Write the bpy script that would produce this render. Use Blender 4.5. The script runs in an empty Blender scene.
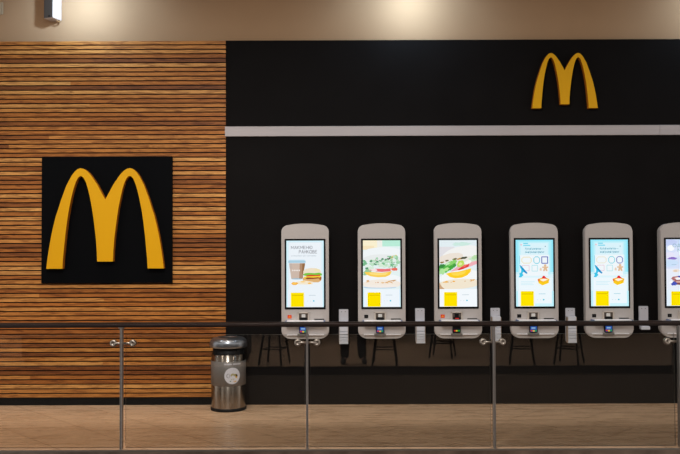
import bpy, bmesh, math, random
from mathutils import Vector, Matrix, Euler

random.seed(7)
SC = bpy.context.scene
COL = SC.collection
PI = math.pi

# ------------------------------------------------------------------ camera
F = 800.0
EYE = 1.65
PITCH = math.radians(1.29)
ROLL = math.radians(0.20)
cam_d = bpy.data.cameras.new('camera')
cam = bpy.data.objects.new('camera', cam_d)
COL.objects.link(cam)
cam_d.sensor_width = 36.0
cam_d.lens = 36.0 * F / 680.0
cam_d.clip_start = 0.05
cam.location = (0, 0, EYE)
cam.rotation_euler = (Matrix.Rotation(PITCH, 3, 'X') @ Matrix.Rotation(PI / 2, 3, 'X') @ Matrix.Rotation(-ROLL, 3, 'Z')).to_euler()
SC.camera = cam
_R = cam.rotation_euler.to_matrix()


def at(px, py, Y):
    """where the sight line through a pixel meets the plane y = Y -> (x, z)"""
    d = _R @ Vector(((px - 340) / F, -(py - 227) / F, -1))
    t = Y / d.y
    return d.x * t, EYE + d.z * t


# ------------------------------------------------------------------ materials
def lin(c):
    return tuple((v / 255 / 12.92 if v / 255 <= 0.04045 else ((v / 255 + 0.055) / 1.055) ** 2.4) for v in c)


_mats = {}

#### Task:
Reproduce the material word for word, minus the images.

#### Answer to this exercise:
Write the bpy script that would produce this render. Use Blender 4.5. The script runs in an empty Blender scene.
import bpy, bmesh, math, random
from mathutils import Vector, Matrix, Euler

random.seed(7)
SC = bpy.context.scene
COL = SC.collection
PI = math.pi

# ------------------------------------------------------------------ camera
F = 800.0
EYE = 1.65
PITCH = math.radians(1.29)
ROLL = math.radians(0.20)
cam_d = bpy.data.cameras.new('camera')
cam = bpy.data.objects.new('camera', cam_d)
COL.objects.link(cam)
cam_d.sensor_width = 36.0
cam_d.lens = 36.0 * F / 680.0
cam_d.clip_start = 0.05
cam.location = (0, 0, EYE)
cam.rotation_euler = (Matrix.Rotation(PITCH, 3, 'X') @ Matrix.Rotation(PI / 2, 3, 'X') @ Matrix.Rotation(-ROLL, 3, 'Z')).to_euler()
SC.camera = cam
_R = cam.rotation_euler.to_matrix()


def at(px, py, Y):
    """where the sight line through a pixel meets the plane y = Y -> (x, z)"""
    d = _R @ Vector(((px - 340) / F, -(py - 227) / F, -1))
    t = Y / d.y
    return d.x * t, EYE + d.z * t


# ------------------------------------------------------------------ materials
def lin(c):
    return tuple((v / 255 / 12.92 if v / 255 <= 0.04045 else ((v / 255 + 0.055) / 1.055) ** 2.4) for v in c)


_mats = {}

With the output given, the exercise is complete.